During the course of the four rounds of the PGA Championship, I found myself in the midst of a quiet commentary with the help of Shot Tracer. For instance, a golfer would tee off on the 12th hole and Shot Tracer would show it drifting to the right. Because the hole is alongside the campus of San Francisco State University, I knew the optimal play was a draw to the left. I would immediately think that the shot was going to be in the trees some 20 yards off the fairway. Moments later the television cameras would show one of the marshals in the deep rough alongside the misguided tee shot. I’d been there. I knew the course.
My final comment about the PGA Championship revolves around Harding Park’s 16th hole and the shot of the tournament, if not the shot of the year that was executed by Collin Morikawa on Sunday evening. Morikawa’s brilliant drive on 16 came to a halt on the green, and he ended up making an eagle-two on the par-4, which propelled him to the winner’s circle. If indeed I am accurate about playing Harding some 60 times in competition, I need to publicly acknowledge that during those 60 rounds of golf I always took out a 4-iron, aimed down the left side of the fairway, and then wedged into the green from there. I never contemplated going for the green with the enormous trees just to the right of the putting surface.
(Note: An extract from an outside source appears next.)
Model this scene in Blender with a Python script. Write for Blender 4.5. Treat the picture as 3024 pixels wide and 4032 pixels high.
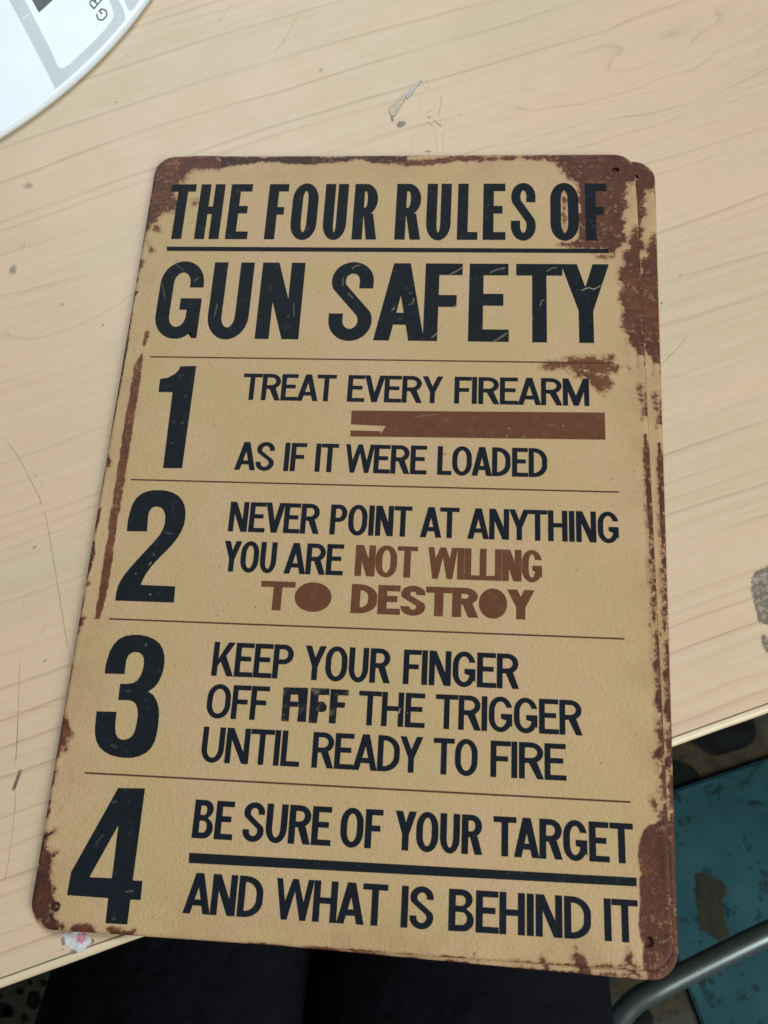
import bpy, bmesh, math, random
import numpy as np
from mathutils import Vector, Matrix
from mathutils.geometry import tessellate_polygon

for o in list(bpy.data.objects):
    bpy.data.objects.remove(o, do_unlink=True)
SC = bpy.context.scene
COL = SC.collection
TABLE_H = 0.74            # table top above the floor (m)
SIGN_Z = TABLE_H + 0.0022  # printed face of the topmost sign


def W(x, y, z=0.0):
    """millimetres in the top sign's frame -> metres in the world"""
    return Vector((x * .001, y * .001, SIGN_Z + z * .001))


# ---------------------------------------------------------------- camera
cam_d = bpy.data.cameras.new('camera')
cam = bpy.data.objects.new('camera', cam_d)
COL.objects.link(cam)
RIGHT = Vector((0.99634789, 0.05288973, -0.06703404))
DOWN = Vector((0.02798278, -0.94396154, -0.32886711))
FWD = Vector((-0.08067125, 0.32579025, -0.94199409))
M = Matrix((RIGHT, -DOWN, -FWD)).transposed().to_4x4()
M.translation = W(30.923, -110.279, 296.551)
cam.matrix_world = M
cam_d.sensor_fit = 'VERTICAL'
cam_d.sensor_height = 36.0
cam_d.sensor_width = 27.0
cam_d.lens = 3457.54 / 4032 * 36.0
cam_d.clip_start = 0.01
cam_d.clip_end = 50
cam_d.dof.use_dof = True
cam_d.dof.focus_distance = 0.315
cam_d.dof.aperture_fstop = 26
SC.camera = cam

# ---------------------------------------------------------------- light
world = bpy.data.worlds.new('World')
SC.world = world
world.use_nodes = True
bg = world.node_tree.nodes['Background']
bg.inputs[0].default_value = (0.80, 0.90, 1.0, 1)
bg.inputs[1].default_value = 0.10


def area(name, loc, target, sx, sy, power, col):
    d = bpy.data.lights.new(name, 'AREA')
    d.shape = 'RECTANGLE'
    d.size, d.size_y = sx, sy
    d.energy = power
    d.color = col
    o = bpy.data.objects.new(name, d)
    COL.objects.link(o)
    o.location = loc
    o.rotation_euler = (Vector(target) - Vector(loc)).to_track_quat('-Z', 'Y').to_euler()
    return o


area('window_light', (1.10, -0.75, 1.55), (0.05, 0.08, .74), .95, .9, 27, (1.0, 0.97, 0.92))
area('ceiling_light', (-0.45, 1.45, 2.25), (0, 0.1, .74), 1.2, 1.2, 38, (0.93, 0.97, 1.0))
SC.view_settings.view_transform = 'Standard'
SC.view_settings.look = 'None'
SC.view_settings.exposure = 0.0
SC.view_settings.gamma = 1.0
SC.view_settings.use_curve_mapping = False
SC.cycles.max_bounces = 6

# ---------------------------------------------------------------- measured shapes (millimetres)
LINES = {'T1':(108.1,135.31),'T2':(62.09,96.94),'1a':(35.76,46.93),'1b':(7.12,18.39),'2a':(-16.76,-5.39),'2b':(-31.71,-20.36),'2c':(-44.99,-34.67),'3a':(-68.49,-56.89),'3b':(-82.54,-71.36),'3c':(-96.86,-85.5),'4a':(-120.46,-108.74),'4b':(-142.59,-130.76)}
WORDS = [('T1','THE','title',-91.43,-56.62),('T1','FOUR','title',-49.66,-3.81),('T1','RULES','title',3.5,59.81),('T1','OF','title',65.6,87.95),('T2','GUN','title',-89.68,-31.54),('T2','SAFETY','title',-20.39,87.89),('1a','TREAT','body',-51.22,-15.32),('1a','EVERY','body',-10.82,25.11),('1a','FIREARM','body',29.41,79.09),('1b','AS','body',-50.83,-36.24),('1b','IF','body',-32.48,-24.32),('1b','IT','body',-20.87,-12.41),('1b','WERE','body',-9.8,20.2),('1b','LOADED','body',24.01,63.54),('2a','NEVER','body',-50.49,-17.42),('2a','POINT','body',-13.6,15.7),('2a','AT','body',18.74,32.51),('2a','ANYTHING','body',35.45,88.05),('2b','YOU','body',-51.02,-31.82),('2b','ARE','body',-28.83,-7.78),('2b','NOT','red',-3.64,18.27),('2b','WILLING','red',21.99,61.47),('2c','TO','wide',-36.26,-11.11),('2c','DESTROY','wide',-4.17,58.86),('3a','KEEP','body',-50.46,-22.58),('3a','YOUR','body',-18.66,10.71),('3a','FINGER','body',15.04,53.68),('3b','OFF','body',-50.75,-29.64),('3b','THE','body',0.69,22.89),('3b','TRIGGER','body',26.33,74.22),('3c','UNTIL','body',-50.77,-17.76),('3c','READY','body',-13.67,22.64),('3c','TO','body',26.08,40.44),('3c','FIRE','body',44.61,68.83),('4a','BE','body',-50.67,-37.46),('4a','SURE','body',-34.29,-5.66),('4a','OF','body',-2.69,10.82),('4a','YOUR','body',14.72,42.41),('4a','TARGET','body',45.81,89.08),('4b','AND','body',-50.73,-25.69),('4b','WHAT','body',-21.69,13.46),('4b','IS','body',17.75,27.75),('4b','BEHIND','body',32.39,75.58),('4b','IT','body',79.53,89.66)]
DIGITS = {'1':[[(-76.58,49.6),(-70.41,49.86),(-70.46,7.22),(-77.66,7.13),(-78.24,38.49),(-83.76,38.39),(-83.91,43.96),(-80.76,44.65),(-78.32,46.28),(-77.0,48.0)]],'2':[[(-87.71,-17.85),(-87.87,-13.46),(-87.6,-10.19),(-87.07,-7.43),(-86.13,-5.23),(-84.6,-3.53),(-82.72,-2.42),(-80.57,-1.83),(-78.05,-1.69),(-75.17,-1.81),(-72.54,-2.53),(-70.28,-3.79),(-68.67,-5.45),(-67.52,-7.51),(-66.9,-9.91),(-66.69,-12.49),(-66.88,-14.89),(-67.56,-17.35),(-68.66,-19.81),(-70.18,-22.4),(-72.03,-24.8),(-74.43,-27.59),(-76.5,-30.42),(-78.08,-33.15),(-79.0,-35.35),(-79.64,-37.66),(-67.07,-37.83),(-66.72,-43.61),(-87.93,-43.67),(-88.07,-41.22),(-87.77,-38.45),(-87.06,-36.26),(-85.88,-33.86),(-84.12,-31.18),(-82.07,-28.29),(-79.47,-24.86),(-76.86,-21.35),(-75.17,-18.74),(-74.34,-16.6),(-73.98,-14.2),(-74.19,-11.75),(-74.9,-9.82),(-76.02,-8.55),(-77.47,-8.07),(-78.91,-8.17),(-79.88,-8.92),(-80.47,-10.11),(-80.6,-12.27),(-80.19,-17.74)]],'3':[[(-87.65,-69.37),(-87.76,-66.77),(-87.54,-64.44),(-87.06,-61.78),(-86.12,-59.39),(-84.61,-57.44),(-82.52,-56.17),(-79.88,-55.65),(-77.18,-55.54),(-74.41,-55.97),(-71.88,-56.87),(-69.76,-58.32),(-68.43,-60.14),(-67.6,-62.27),(-67.2,-64.75),(-67.26,-67.35),(-67.81,-69.79),(-68.58,-71.83),(-69.82,-73.48),(-71.52,-74.8),(-69.61,-75.85),(-68.18,-77.65),(-67.24,-79.75),(-66.7,-82.35),(-66.51,-85.4),(-66.54,-88.44),(-66.96,-91.2),(-67.88,-93.26),(-69.37,-94.91),(-71.51,-96.04),(-73.71,-96.69),(-76.57,-96.89),(-79.2,-96.64),(-81.6,-96.1),(-83.79,-95.12),(-85.64,-93.73),(-86.93,-91.88),(-87.75,-89.71),(-88.15,-86.96),(-88.4,-82.22),(-81.48,-82.07),(-81.34,-85.25),(-81.11,-87.46),(-80.59,-89.26),(-79.69,-90.54),(-78.33,-91.08),(-76.78,-90.95),(-75.43,-90.29),(-74.55,-89.2),(-74.1,-87.52),(-73.93,-85.19),(-73.95,-82.68),(-74.43,-80.63),(-75.23,-79.15),(-76.36,-78.3),(-77.88,-77.97),(-81.52,-78.08),(-81.65,-72.68),(-79.11,-72.57),(-77.27,-72.2),(-75.93,-71.29),(-74.97,-69.75),(-74.45,-67.66),(-74.35,-65.46),(-74.68,-63.61),(-75.46,-62.36),(-76.57,-61.7),(-78.11,-61.47),(-79.36,-61.88),(-80.3,-62.79),(-80.77,-64.45),(-80.69,-69.25)]],'4':[[(-77.05,-106.49),(-68.07,-106.19),(-68.01,-134.16),(-64.81,-134.12),(-64.67,-139.67),(-67.97,-139.72),(-67.87,-146.91),(-74.9,-146.98),(-75.14,-139.74),(-88.68,-139.64),(-88.5,-132.86)],[(-75.23,-117.89),(-82.3,-134.04),(-74.87,-133.9)]]}
GARBLED = [[(-25.1,-71.35),(-16.72,-71.21),(-16.59,-82.42),(-19.54,-82.45),(-19.36,-77.97),(-19.96,-73.54),(-22.42,-73.65),(-22.38,-82.47),(-24.88,-82.48)],[(-22.39,-75.94),(-19.65,-75.93),(-19.62,-77.6),(-22.47,-77.67)],[(-15.75,-71.17),(-9.46,-71.12),(-9.41,-73.24),(-13.0,-73.35),(-12.99,-75.63),(-11.12,-75.55),(-10.0,-76.83),(-10.06,-78.27),(-11.31,-78.99),(-12.57,-78.83),(-12.95,-82.64),(-15.67,-82.66)],[(-9.05,-71.21),(-2.89,-71.28),(-2.93,-73.18),(-6.4,-73.11),(-6.47,-75.45),(-3.85,-75.5),(-3.96,-77.22),(-6.57,-77.23),(-6.65,-82.46),(-8.9,-82.45)]]
MARKS = {'underline':[(-89.51,104.37),(88.1,104.05),(88.05,102.1),(-89.23,102.34)],'bar':[(-50.82,-124.98),(89.67,-124.38),(89.57,-126.82),(-50.55,-127.98)],'red':[(-8.75,32.07),(84.52,33.19),(84.48,22.4),(-8.52,21.56),(-8.58,23.94),(2.52,23.89),(2.58,22.8),(3.51,24.21),(4.46,26.07),(-8.61,26.44)]}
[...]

Make par. Avoid double.
As for Bandon Dunes, I first made a trek to the Oregon coastline during its second season of operation in November of 2000. At that time the facility had two 18-hole courses, the original Bandon Dunes where the U.S. Amateur was contested, and the Pacific Dunes course. I was part of an eight-person contingent from Buckingham playing in a pro-am. I played a practice round there on a gorgeous Sunday afternoon with Juan Lopez and Brels Solomon. The sun was out, the temperatures were in the high 60s, and I was really looking forward to the upcoming two days of pro-am competition. In retrospect, I shouldn’t have been. The next two days featured lots of rain, heavy winds and decidedly miserable conditions. I played decently, but I suffered.
Some 11 years later, just after Christmas, I went to Bandon on a two-day excursion with my son, Nick. School was on break, Nick too was on break from UC Davis, and while the weather was in the high 40s, we had a great time playing links golf. That trip morphed into a handful of five-day excursions with members of Adams Springs. We’d play all four courses, go to the punch bowl putting green, and play the 13-hole par-3 course. We stayed on the premises. Some years the weather was a sweltering 70 degrees in January, other years the rain was going sideways. In June, the Bandon folks opened their fifth course, a Ben Crenshaw-Bill Coore design called the Sheep Ranch.
During the six days of U.S. Amateur competition, television viewers got to see all sorts of conditions at Bandon. Some days were cool, cloudy and brisk. On Friday, the wind howled. On Saturday, the course was benign. It was match play at its finest coupled with links golf at its finest. Bandon Dunes is a natural for match play because each hole is won, lost or tied. Competitors don’t have to suffer through a few bad shots in the gorse leading to an 11 on the hole. You simply pick up and move on to the next hole.
Tyler Strafaci ended up surviving the gauntlet that is the U.S. Amateur. He was one of the low 64 qualifiers (No. 41) after two days of stroke play and then survived six rounds of match play with the finals match contested over 36 holes. Strafaci is a fifth-year senior returning to Georgia Tech. He won the North and South Amateur at Pinehurst earlier this summer. He is from a golfing family. His grandfather, Frank Strafaci, won a pair of North and Souths as well as the 1935 U.S. Public Links. His dad, Frank Jr., was his caddie throughout the week. Tyler survived two matches that ended on the 18th holes under very unique circumstances. He won his round of 16 match when his opponent’s caddie got his golfer penalized for a sand trap infraction. He won his semifinal match when his opponent left two shots in a fairway bunker on 18. He came into the 36th hole all tied in the finals and made a dramatic birdie to win the Amateur title.
The last two weeks of televised golf have been intense, colorful, dramatic and well worth the entertainment dollar. Both of the West Coast venues are accessible to the public and many viewers have a history with Harding and Bandon. It was a most memorable two weeks of televised tournament golf. It was high-level competitive golf at its best on courses we can play.